Management Nominees elected as directors for the ensuing year; other management motions passed, as expected
Ready Set Gold Corp. (CSE: RDY) (FSE: 0MZ) (OTC Pink: RDYFF) ("Ready Set Gold" or the "Company") is pleased to announce the results of its annual general and special meeting of shareholders held earlier today (the "Meeting").
The Meeting was called to attend to normal-course annual meeting matters, as well as matters set forth in a requisition (the "Requisition") received from a dissident shareholder of the Company, CBLT Inc. (the "Dissident"). Further details about the Meeting are set forth in the Company's management information circular and related documentation (the "Circular"), which is filed on the Company's SEDAR profile at www.sedar.com. At the Meeting, shareholders voting in person or by proxy approved all resolutions proposed by management, including the election of the director nominees of management proposed in the Circular. A total of 10,478,861 common shares of the Company were represented at the Meeting in person or by proxy, which is approximately equal to 34.7% of the number of common shares that were eligible to vote at the Meeting.
Chief Executive Officer and director Christian Scovenna, commented: "I want to thank our shareholders for their vote of confidence in the current management of Ready Set Gold. As outlined in my letter to shareholders contained in the Circular, our Company is valuable. We are excited for the future at Ready Set Gold, and with this unnecessary and distracting proxy contest finally behind us, your excited and energized management team looks forward to the work ahead."
At the Meeting, on a vote by ballot, the number of directors to be elected was set at five. On a vote on an individual basis by ballot, the five nominees of management of the Company (namely, Christian Scovenna, Darren Collins, Peter Simeon, Mark Smethurst and Gerhard Merkel), were elected to the Company's board to hold office for the ensuing year or until their successors are elected or appointed. At the Meeting, the Dissident elected not to nominate the dissident nominees identified in the Requisition. The detailed voting results from the election of directors are set out below:
Name | Votes FOR (%) | Votes WITHHELD (%) |
Christian Scovenna | 7,118,472 (67.93%) | 3,360,383 (32.07%) |
Darren Collins | 7,152,652 (68.26%) | 3,326,203 (31.74%) |
Peter Simeon | 7,127,652 (68.02%) | 3,351,203 (31.98%) |
Mark Smethurst | 7,127,652 (68.02%) | 3,351,203 (31.98%) |
Gerhard Merkel | 7,395,772 (70.58%) | 3,083,083 (29.42%) |
In addition to the approval of the matters described above, on a vote by ballot, Smythe LLP, Chartered Professional Accountants, were re-appointed as the Company's auditors and the directors of the Company were authorized to fix the remuneration of the auditors.

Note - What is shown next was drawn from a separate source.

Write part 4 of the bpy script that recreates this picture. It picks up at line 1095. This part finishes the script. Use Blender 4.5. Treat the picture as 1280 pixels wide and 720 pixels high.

About Ready Set Gold Corporation
Ready Set Gold Corp. is a precious metals exploration company listed on the Canadian Securities Exchange under symbol RDY and the Boerse Frankfurt Exchange as 0MZ. The Company has consolidated and now owns a 100% interest in the Northshore Gold Project, located in the Schreiber-Hemlo Greenstone Belt near Thunder Bay, Ontario which is prospective for gold and silver mineralization. The Company also owns a 100% interest in two separate claim blocks totaling 4,453 hectares known as the Hemlo Eastern Flanks Project. The Company also holds an option to acquire a 100% undivided interest in a continuous claim block totaling 1,634 hectares comprising the Emmons Peak Project located 50 km south of Dryden, Ontario that is near the Treasury Metals Goliath and Goldlund advanced gold development projects.
On Behalf of the Board of Directors,
Ready Set Gold Corp.
"Christian Scovenna"
Chief Executive Officer & Director
Email: info@readysetgoldcorp.com
CEO Direct Line: +1 (416) 453-4708
For further information please contact:
Investor Relations
Sean Kingsley - Vice President, Corporate Communications
Email: skingsley@readysetgoldcorp.com
Tel: +1 (604) 440-8474
www.readysetgoldcorp.com
Neither the Canadian Securities Exchange nor its Regulation Services Provider (as that term is defined in the policies of the CSE) accepts responsibility for the adequacy or accuracy of this release.
Cautionary Statement Regarding Forward-Looking Information
This news release may contain certain "forward-looking information". Forward-looking information included in this news release include statements regarding the Company and its business. Forward-looking information is based upon the assumptions and estimates considered reasonable by management of the Company, in light of its experience and knowledge of current trends and opportunities. Forward-looking information involves known and unknown risks, uncertainties, assumptions, and other factors that may cause the actual results, performance, or achievements of the Company to be materially different from any future results, performance or achievements expressed or implied by the forward-looking information. As a result, readers are cautioned not to place undue reliance on any forward-looking information. Any statement containing forward-looking information speaks only as of the date of this news release and, except as may be required by applicable securities laws, the Company disclaims any intent or obligation to update any forward-looking information, whether as a result of new information, future events or results or otherwise.